TASK BRIEF: Take the lines from the beginning of the data below through the line holding "R = math.radians" and return exactly those.
.....
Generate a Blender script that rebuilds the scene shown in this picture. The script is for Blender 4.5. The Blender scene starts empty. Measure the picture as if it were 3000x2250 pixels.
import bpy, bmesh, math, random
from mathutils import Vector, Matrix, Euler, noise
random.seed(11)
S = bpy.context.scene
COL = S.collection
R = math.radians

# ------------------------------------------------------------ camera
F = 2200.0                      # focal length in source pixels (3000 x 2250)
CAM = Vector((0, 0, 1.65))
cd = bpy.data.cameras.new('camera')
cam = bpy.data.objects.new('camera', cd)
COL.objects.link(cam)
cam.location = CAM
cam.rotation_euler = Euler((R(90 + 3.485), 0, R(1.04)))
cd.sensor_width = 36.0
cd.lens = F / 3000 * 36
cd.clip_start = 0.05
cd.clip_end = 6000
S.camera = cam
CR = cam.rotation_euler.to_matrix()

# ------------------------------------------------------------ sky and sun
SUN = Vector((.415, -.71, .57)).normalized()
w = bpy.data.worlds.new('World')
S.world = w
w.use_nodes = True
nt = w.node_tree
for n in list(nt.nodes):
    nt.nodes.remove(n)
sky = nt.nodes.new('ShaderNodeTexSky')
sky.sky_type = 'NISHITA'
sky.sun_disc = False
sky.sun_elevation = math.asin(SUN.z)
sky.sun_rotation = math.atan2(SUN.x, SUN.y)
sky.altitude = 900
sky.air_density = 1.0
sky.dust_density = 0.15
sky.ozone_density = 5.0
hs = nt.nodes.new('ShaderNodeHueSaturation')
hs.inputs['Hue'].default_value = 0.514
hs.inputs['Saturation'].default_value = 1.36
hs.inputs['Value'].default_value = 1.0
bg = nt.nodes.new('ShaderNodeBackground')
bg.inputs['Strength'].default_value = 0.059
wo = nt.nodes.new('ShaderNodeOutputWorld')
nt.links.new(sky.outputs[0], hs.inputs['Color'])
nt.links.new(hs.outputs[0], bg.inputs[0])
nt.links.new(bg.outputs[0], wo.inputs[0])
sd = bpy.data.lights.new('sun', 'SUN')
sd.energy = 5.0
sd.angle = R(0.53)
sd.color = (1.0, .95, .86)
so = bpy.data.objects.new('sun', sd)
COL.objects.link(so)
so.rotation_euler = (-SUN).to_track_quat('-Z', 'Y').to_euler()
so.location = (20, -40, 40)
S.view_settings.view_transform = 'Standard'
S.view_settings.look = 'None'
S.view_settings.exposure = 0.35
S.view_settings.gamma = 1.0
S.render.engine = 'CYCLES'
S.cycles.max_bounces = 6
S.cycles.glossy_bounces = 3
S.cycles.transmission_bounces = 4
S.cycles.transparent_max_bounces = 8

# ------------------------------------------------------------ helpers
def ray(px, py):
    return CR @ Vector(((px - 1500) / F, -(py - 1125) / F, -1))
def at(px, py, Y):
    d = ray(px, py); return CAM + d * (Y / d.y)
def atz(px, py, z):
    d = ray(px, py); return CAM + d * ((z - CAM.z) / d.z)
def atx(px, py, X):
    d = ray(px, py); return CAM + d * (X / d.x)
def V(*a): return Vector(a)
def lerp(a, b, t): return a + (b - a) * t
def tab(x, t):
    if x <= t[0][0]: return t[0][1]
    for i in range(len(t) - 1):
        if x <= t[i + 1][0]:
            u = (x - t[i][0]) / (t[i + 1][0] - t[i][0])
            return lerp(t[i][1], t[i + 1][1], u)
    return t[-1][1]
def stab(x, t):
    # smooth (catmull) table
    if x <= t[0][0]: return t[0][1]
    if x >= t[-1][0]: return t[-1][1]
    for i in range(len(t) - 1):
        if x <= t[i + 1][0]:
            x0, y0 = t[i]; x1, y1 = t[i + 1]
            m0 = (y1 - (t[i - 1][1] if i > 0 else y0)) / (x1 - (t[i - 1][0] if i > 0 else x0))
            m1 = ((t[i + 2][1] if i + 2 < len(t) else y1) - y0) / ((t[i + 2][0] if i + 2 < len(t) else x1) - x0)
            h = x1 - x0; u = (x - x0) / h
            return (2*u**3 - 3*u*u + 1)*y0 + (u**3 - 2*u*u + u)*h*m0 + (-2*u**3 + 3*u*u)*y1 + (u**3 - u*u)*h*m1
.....
SOLUTION TO THIS PROBLEM:
Generate a Blender script that rebuilds the scene shown in this picture. The script is for Blender 4.5. The Blender scene starts empty. Measure the picture as if it were 3000x2250 pixels.
import bpy, bmesh, math, random
from mathutils import Vector, Matrix, Euler, noise
random.seed(11)
S = bpy.context.scene
COL = S.collection
R = math.radians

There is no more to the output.